Jamie M. Dagg’s Sweet Virginia opens with a shot of clouds over the green mountains of British Columbia (substituting for Alaska) as a foreboding score by Brooke and Will Blair (Blue Ruin) begins. It’s daybreak, but something bad will happen soon. In his second feature film, Dagg (River) has created an atmospheric, moody and tightly controlled neo-noir. Recalling the crime dramas of the Coen Brothers, the film should put the director on the map with the likes of fellow genre filmmaker Jeremy Saulnier.
Named after the motel that some of its downtrodden characters inhabit, Sweet Virginia is set in motion by a murder-for-insurance plot gone wrong. Lila (Imogen Poots) hires Elwood (Christopher Abbott) to kill her husband, pub owner Mitchell (Jonathan Tucker), but two of her husband’s poker buddies get killed in the process. Even worse, Lila learns that Mitchell was bankrupt and she is now stuck with an assassin circling her until he gets his money.
Meanwhile, at the motel where he’s staying, Elwood strikes up conversations with Sam (Jon Bernthal). A weary manager and ex-rodeo champion. Sam happens to be having an affair with Bernadette (Rosemarie DeWitt), whose husband was one of the men Elwood killed. The deaths seem to bond Lila and Bernadette in shared tragedy, but Lila may have an ulterior motive, eyeing the motel safe, and she soon lets Elwood in on this new target.

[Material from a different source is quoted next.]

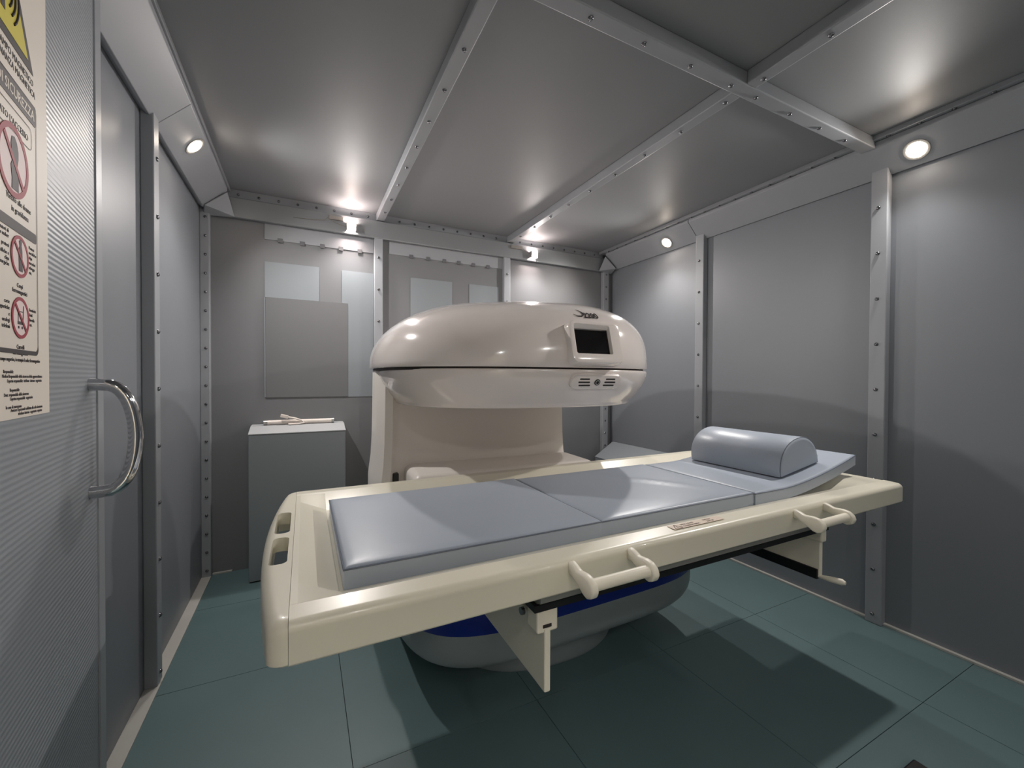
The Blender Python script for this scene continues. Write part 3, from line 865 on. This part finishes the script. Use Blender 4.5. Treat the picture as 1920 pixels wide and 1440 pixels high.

The script by Benjamin and Paul China is potentially schematic as these small town lives all too conveniently intersect, but under Dagg’s guidance, the cast sells every plot mechanism and word of dialogue with lived-in naturalism. Captivating and unpredictable, Abbott (It Comes at Night) stands out as a socially awkward killer who fails to pick up on basic social cues. A compulsive liar, you wonder if anything he says is true. Bernthal, such a formidable villain on “The Walking Dead,” is here an insecure Everyman who doesn’t want to assume the worst in people. In what is perhaps the film’s least sympathetic role, Poots brings an effective tragedy to a jilted wife that has become paranoid and withdrawn.
In this world, violence is never indulgent, just part of a gruesome job in a setting of natural beauty. Cinematographer Jessica Lee Gagné gives the film an unusual color palette for a neo-noir, with the deep greens of surrounding pine trees echoed by green interior walls and furniture. Wood paneling, wall-to-wall mirrors and dimly lit locations evoke the alienation of violent, desperate men and women.
Although certain characters do get their comeuppance, the filmmakers treat them with a warmth that transcends the genre. Dagg and Gagné carefully observe faces full of pained regret as they seek light from dark nights and rooms. You want these people to win, despite their imperfections. Through its evocative visuals, baroque score, lean dialogue and accomplished ensemble, Sweet Virginia unfolds into a modestly satisfying contemporary neo-noir that makes you look forward to Dagg’s next genre exercise.